E dentro da outra questão, a “bibliodiversidade” que é um conceito muito preciso de quem pensa a área, não como um mercado.
Na verdade você tem que olhar o literário como expressão cultural, só que hoje em dia quando você tem um mundo tão globalizado em que o Marketing invade os teus desejos e impõe a compra dos grandes best-sellers, muitos deles ótimos até, mas o best-seller é fabricado também por um poder, então o autor que está lá numa ilha no meio de um rio, a oportunidade de conhecer essa forma e conteúdo, porque o literário também é forma, não é só repertório, a gente vai ter muita pouca oportunidade de conhecer e a “bibliodiversidade” que é esse movimento internacional vai dizer que isso é uma forma de censura.
Então recuperar o literário como uma força expressiva culturalmente é de muita importância. E no caso da população negra, a gente ainda tem uma nuança que é aqui no Brasil, a população negra não é empresária do setor, então fica muito mais difícil o acesso a produzir as coisas.
Então em 1998 eu propus e fui editora de um projeto chamado Selo Negro Edições junto com o grupo editorial Sumus, aqui em São Paulo, que era exatamente criar um espaço de atração da população negra que não conseguia adentrar nas editoras de modo geral.
Anos se passaram, décadas se passaram e hoje a gente tem uma realidade um pouquinho só diferente, mas a gente já está ganhando sala enquanto produção negra e produção literária, sobretudo para criança, a gente ainda está ganhando sala no sentido de ser conhecido e quando você entra no quilombo no interior da Chapada dos Guimarães, você não vai encontrar lá só vídeo da Xuxa como aconteceu algumas poucas décadas atrás, então hoje você já tem uma consciência da importância da diversidade que é a luta de cada uma das particularidades histórias que podem estar representadas no literário e sobretudo como uma mediação, um mediador para a produção de conhecimento sobre todas essas particularidades e todas essas singularidades se juntam, se atraem, se modificam: isso é estar no mundo hoje.
A inspiração é um presente que chega, é um presente assim, você tchum, tem um insight. Por exemplo, o reverso dos meus assoalhos é um livro que chama O comedor de nuvens que nasceu no avião, lógico né e quer dizer, a inspiração veio com a realidade ali na tua janela, mas tem a vontade de brincar e associar alguma questão já.

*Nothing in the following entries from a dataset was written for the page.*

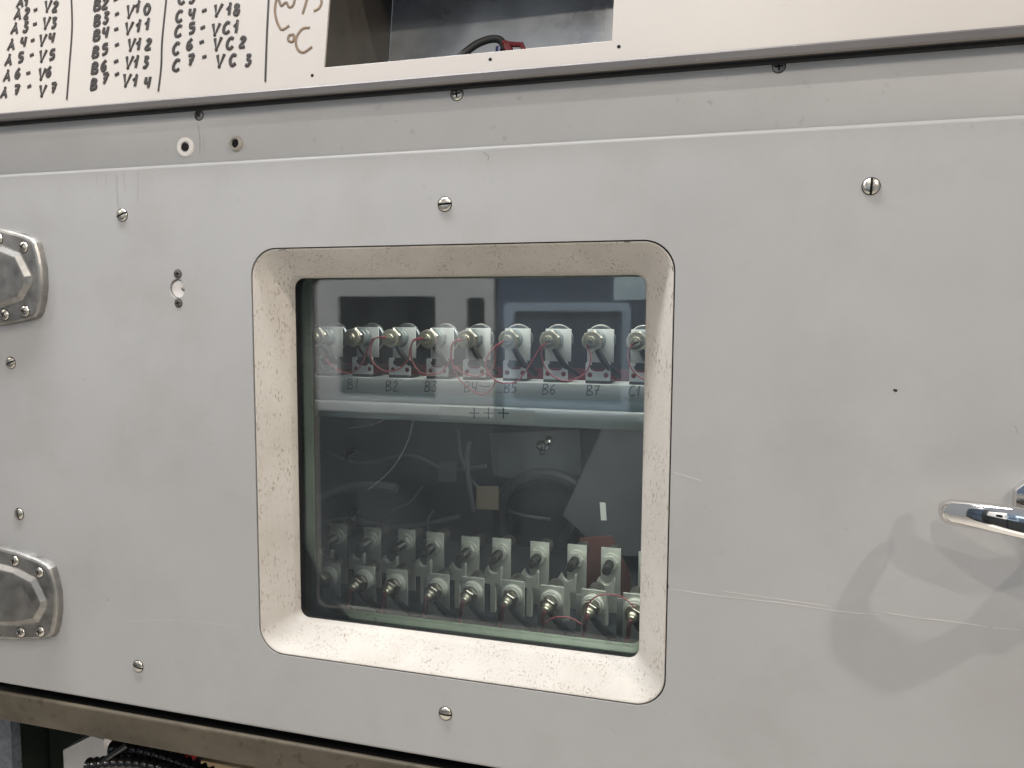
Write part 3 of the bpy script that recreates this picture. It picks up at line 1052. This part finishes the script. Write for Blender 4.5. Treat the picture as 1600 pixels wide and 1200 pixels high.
def upper_diode():
    t = thing('stud_diode', 'x', 'diode', (0, 0, 0), GU)
    plate('foot_bracket', [[(-0.0145, 0.0), (0.0145, 0.0), (0.0145, 0.020), (0.0125, 0.0215), (0.008, 0.0215), (0.0075, 0.0185), (0.010, 0.0165), (0.008, 0.0125), (0.0045, 0.0105), (-0.0045, 0.0105),
                            (-0.008, 0.0125), (-0.010, 0.0165), (-0.0075, 0.0185), (-0.008, 0.0215), (-0.0125, 0.0215), (-0.0145, 0.020)],
                           circ(-0.0095, 0.0065, 0.0030, 16)[::-1], circ(0.0095, 0.0065, 0.0030, 16)[::-1]], 0.002, 'bracket', t, (0.005, 0.010, 0.0035), 0.0002, 1)
    bm = BM(); box(bm, -0.0095, 0.0195, 0.010, 0.040, 0.0, 0.0033, 0.0004); obj('foot', bm, 'stud', t)
    bm = BM(); box(bm, -0.0105, 0.0205, 0.024, 0.0265, 0.0240, 0.0625, 0.0003); obj('heat_sink_plate', bm, 'fin', t)
    c = (0, 0, 0.0497)
    bm = BM()
    lathe(bm, [(0.0118, 0.0238), (0.0118, 0.019), (0.0110, 0.018), (0.0110, 0.0135), (0.0118, 0.0125), (0.0118, 0.008), (0.0110, 0.007), (0.0105, 0.004)], 28, c)
    obj('insulator', bm, 'ceramic', t)
    bm = BM(); hexnut(bm, c, 0.0126, -0.0035, 0.0045, 0.3); obj('hex_nut', bm, 'nut', t)
    bm = BM()
    lathe(bm, [(0.0110, -0.0034), (0.0110, -0.0062), (0.0104, -0.0072), (0.0082, -0.0074), (0.0078, -0.0070), (0.0072, -0.0074), (0.0062, -0.0074), (0.006, -0.0070)], 32, c)
    obj('brass_washer', bm, 'brass', t)
    bm = BM()
    lathe(bm, [(0.0055, -0.006), (0.0055, -0.0095), (0.0048, -0.0105), (0.0030, -0.0105), (0.0028, -0.0125), (0.0012, -0.0132)], 20, c)
    obj('stud', bm, 'brass', t)
    bm = BM()
    lathe(bm, [(0.007, 0.0268), (0.009, 0.0400), (0.0160, 0.0420), (0.0172, 0.0435), (0.0172, 0.0460), (0.0150, 0.0475), (0.0146, 0.050), (0.010, 0.052)], 36, (0.0015, 0, 0.0497))
    lathe(bm, [(0.0045, 0.0520), (0.0045, 0.060), (0.003, 0.062)], 12, (0.0015, 0, 0.0497))
    dc = obj('diode_can', bm, 'can', t)
    bm = BM()
    ringp = [[Vector((0.0015 + (0.0172 + 0.0011 * math.cos(q)) * math.cos(a), 0.0450 + 0.0011 * math.sin(q), 0.0497 + (0.0172 + 0.0011 * math.cos(q)) * math.sin(a))) for q in [2 * PI * k / 8 for k in range(8)]]
             for a in [2 * PI * k / 36 for k in range(37)]]
    loft(bm, ringp)
    obj('rim', bm, 'screw', dc)
    bm = BM()
    tube(bm, [(0.005, 0.004, 0.040), (0.010, 0.006, 0.030), (0.017, 0.012, 0.019), (0.026, 0.030, 0.008)], 0.0046, 12, 6, flat=0.8)
    obj('cable_lug', bm, 'sleeve', t)
    return t


names = ['left of the B1 mark, leftmost and half hidden by the frame', 'above the handwritten B1 mark', 'above the handwritten B2 mark', 'above the handwritten B3 mark', 'above the handwritten B4 mark',
         'above the handwritten B5 mark', 'above the handwritten B6 mark', 'above the handwritten B7 mark', 'above the handwritten C1 mark, cut off by the frame']
proto = upper_diode()
for i, nm in enumerate(names):
    o = proto if i == 0 else copy_tree(proto)
    o.location = (-0.217 + 0.05 * i + random.uniform(-.001, .001), YR + random.uniform(-.0015, .0015), 1.2810)
    o.rotation_euler = (0, 0, math.radians(random.uniform(-3.5, 3.5)))
    o['label'] = 'upper rail stud diode ' + nm

# red wires between the upper diodes
wires = [
    ('thin red wire sagging from the B1 diode to the B2 diode', [(508, 560), (518, 571), (535, 582), (555, 580), (568, 563), (580, 533), (588, 528), (603, 528)]),
    ('thin red wire looping from the B2 diode to the B3 diode', [(603, 527), (586, 529), (579, 545), (580, 560), (588, 572), (602, 580), (622, 577), (637, 563), (642, 540), (648, 530), (663, 528)]),
    ('thin red wire looping from the B3 diode to the B4 diode', [(662, 529), (646, 533), (642, 548), (645, 566), (655, 580), (668, 585), (688, 582), (703, 563), (705, 542), (712, 532), (730, 530)]),
    ('thin red wire drooping lowest, across the B4 mark to the B5 diode', [(728, 531), (712, 534), (706, 545), (707, 568), (718, 593), (740, 612), (756, 616), (768, 608), (773, 594), (763, 584), (759, 567), (764, 553), (774, 541), (790, 532)]),
    ('thin red wire short loop between the B4 and B5 diodes', [(710, 572), (720, 581), (740, 588), (757, 585), (770, 575), (774, 559), (776, 544), (786, 534)]),
    ('thin red wire slanting from below the B5 diode to the B6 diode', [(764, 583), (775, 595), (792, 599), (810, 594), (824, 576), (838, 553), (846, 541), (858, 533)]),
    ('thin red wire hanging from the B6 diode to the B7 diode', [(856, 534), (847, 543), (847, 559), (854, 578), (871, 592), (889, 595), (906, 589), (916, 581), (922, 567), (922, 552), (918, 541), (926, 535)]),
    ('thin dark red wire hanging from the C1 diode behind the frame edge', [(994, 534), (984, 543), (981, 559), (988, 578), (1004, 592), (1020, 598)]),
]
for lab, pp in wires:
    bm = BM()
    n = len(pp)
    P = []
    for i, (u, v) in enumerate(pp):
        y = 0.1105 if 0 < i < n - 1 else 0.108
        P.append(at(u, v, y))
    tube(bm, P, 0.00085, 8, 6)
    tag(obj('red_wire', bm, 'redwire'), lab, 'wire', 'red wires between the upper diodes')

# ------------------------------------------------------------------ lower rows
GF = 'stud diodes in the front lower row'
GB = 'stud diodes in the back lower row'
ORD = ['first', 'second', 'third', 'fourth', 'fifth', 'sixth', 'seventh', 'eighth', 'ninth', 'tenth']


def front_diode():
    t = thing('stud_diode', 'x', 'diode', (0, 0, 0), GF)
    bm = BM(); box(bm, -0.0145, 0.0145, 0.140, 0.143, 0.0, 0.066, 0.0003); obj('heat_sink_plate', bm, 'finlow', t)
    c = (0, 0, 0.0485)
    bm = BM(); lathe(bm, [(0.0135, 0.1398), (0.0135, 0.1335), (0.0128, 0.1320), (0.0115, 0.1315), (0.0105, 0.1300)], 28, c); obj('washer', bm, 'plast', t)
    bm = BM(); hexnut(bm, c, 0.0112, 0.1245, 0.1305, 0.2); hexnut(bm, c, 0.0100, 0.1165, 0.1235, 0.55); obj('hex_nut', bm, 'nut', t)
    bm = BM(); lathe(bm, [(0.0060, 0.1170), (0.0060, 0.1125), (0.0045, 0.1105), (0.0045, 0.1060), (0.0035, 0.1045)], 18, c); obj('stud', bm, 'brass', t)
    bm = BM(); lathe(bm, [(0.0085, 0.1432), (0.0095, 0.155), (0.0095, 0.165), (0.006, 0.170)], 20, (0, 0, 0.0585)); obj('diode_can', bm, 'screw', t)
    bm = BM(); box(bm, 0.0225, 0.0345, 0.176, 0.178, 0.0, 0.046, 0.0003); obj('side_fin', bm, 'fingrey', t)
    bm = BM(); tube(bm, [(0.004, 0.121, 0.040), (0.010, 0.124, 0.030), (0.019, 0.135, 0.016), (0.024, 0.150, 0.004)], 0.0044, 12, 6); obj('cable_lug', bm, 'sleeve', t)
    bm = BM()
    tube(bm, [(0, 0.1065, 0.0485), (-0.0010, 0.1030, 0.0455), (-0.0022, 0.1020, 0.038), (-0.0028, 0.1025, 0.031)], 0.0026, 10, 6)
    rl = obj('red_sleeve', bm, 'redlead', t)
    bm = BM()
    tube(bm, [(-0.0026, 0.1025, 0.033), (-0.0050, 0.1020, 0.024), (-0.0080, 0.1030, 0.012), (-0.009, 0.105, 0.001)], 0.0008, 8, 5)
    tube(bm, [(-0.0026, 0.1022, 0.033), (-0.0030, 0.1020, 0.024), (-0.0020, 0.1030, 0.012), (-0.001, 0.105, 0.001)], 0.0008, 8, 5)
    obj('red_lead', bm, 'redwire', rl)
    return t


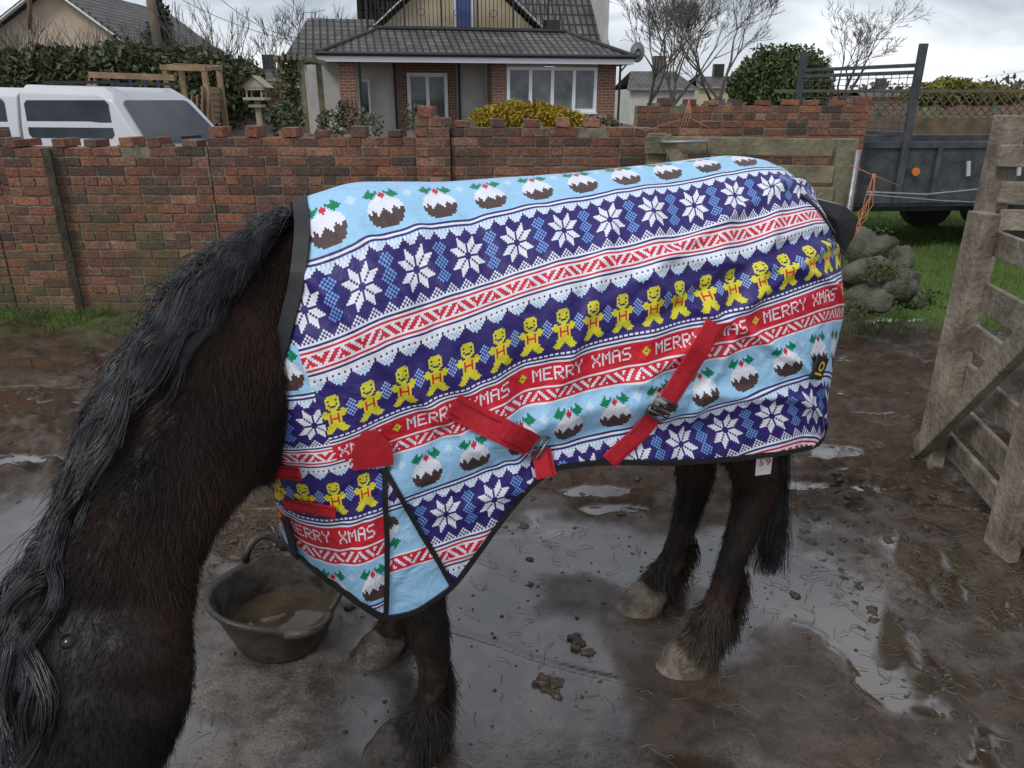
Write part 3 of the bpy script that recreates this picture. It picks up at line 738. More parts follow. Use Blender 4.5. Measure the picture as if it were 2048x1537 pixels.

No caso do Comedor de nuvens, eu trago uma referência de uma África, mas ela é muito subliminar, mas ele está tratando da questão do equilíbrio, do desequilíbrio na forma de lidar com o alimento, então de você comer demais, devorar demais e no caso hoje em dia, você tem o devorador de floresta, você tem o devorador de águas, então eu chamo de afroecológico e na época eu estudei muito mitologias de Áfricas em geral e eu não conheço nem 0,03% por mais que eu tenha estudado muito e essa mitologia é fonte de sabedoria mesmo que a gente não conhece e o desejo é realmente de trazer mais Áfricas porque ela é desconhecida, ela foi ignorada, mas também não é trazer de qualquer jeito, então o meu lado antropóloga, essa relação que a vida me deu com a Antropologia me faz prestar muita atenção nos sentidos envolvidos.
Não é você simplesmente copiar algo que você acha bacana, interessante e contar. Eu até faço isso também, mas a riqueza é você adensar a produção de conhecimento sobre uma determinada cultura ou sobre determinado personagem.